David Judson Clemmons
Life In The Kingdom Of Agreement
Text: Patrick Grossmann
Noch in bewährter Fullbliss-Besetzung mit Koblenz-Ikone Guido Lucas am Pult eingespielt und nun aufgrund interner Querelen schließlich doch unter eigenem Banner veröffentlicht, stimmt die aktuelle Platte des ehemaligen Jud-Kopfes zuallererst nachdenklich mit ihrem unwägbaren Artwork. Die Unwägbarkeit findet sich nämlich eins zu eins in der unterkühlten Klangästhetik wieder, die dem Hörer eine Distanz zum Geschehen aufzwingt. Distanz aber ist gewissermaßen der Gegenspieler der Emotion – und ohne die funktioniert die Musik dieses Mannes nicht.
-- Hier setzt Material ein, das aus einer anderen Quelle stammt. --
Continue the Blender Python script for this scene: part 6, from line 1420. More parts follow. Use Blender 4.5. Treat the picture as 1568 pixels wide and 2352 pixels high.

Der in Amerika von Clemmons mit Joe Floyd (der damals schon Juds Meisterstück “Chasing California” betreut hatte) angefertigte Remix macht bestenfalls partiell Sinn, weil er oft auf Kosten der Organik und Zerbrechlichkeit geht. Zudem kann auch die voluminöseste Eighties-Hallschwade nicht darüber hinweg täuschen, dass die Tiefe und kompositorische Dichte von “This Temple Is Haunted” leider nur das jenseitig schimmernde “Beautiful You”, die von Feedbacks und einer Geige durch die Nacht geführte Zeitlupen-Schlaufe “The Shores” sowie – alles überstrahlend – “To Leave This Room” erreichen. Der Rest bleibt seltsam bleiern und ziellos in seiner allgegenwärtigen Deprimiertheit. Sicher: Da ist Clemmons’ Gänsehautstimme, finden sich Momente, die einiges vergessen machen. Zeitlos schöne, allem entrückte Bruchstücke. Aber eben auch Durchschnittliches wie “Undimmed”, der uninspirierte Rumpelrock von “The Perfect Life Is Here” oder das in seinem formalen Minimalismus lähmende “Scars II”. Kleine Anekdote am Rande: Als Fullbliss-Bassist Björn Werra sich in Floyds Neubearbeitungen nicht ohne Murren wiederfand, wurde ihm kurzerhand der Ausstieg nahe gelegt. Soviel zum “kingdom of agreement”.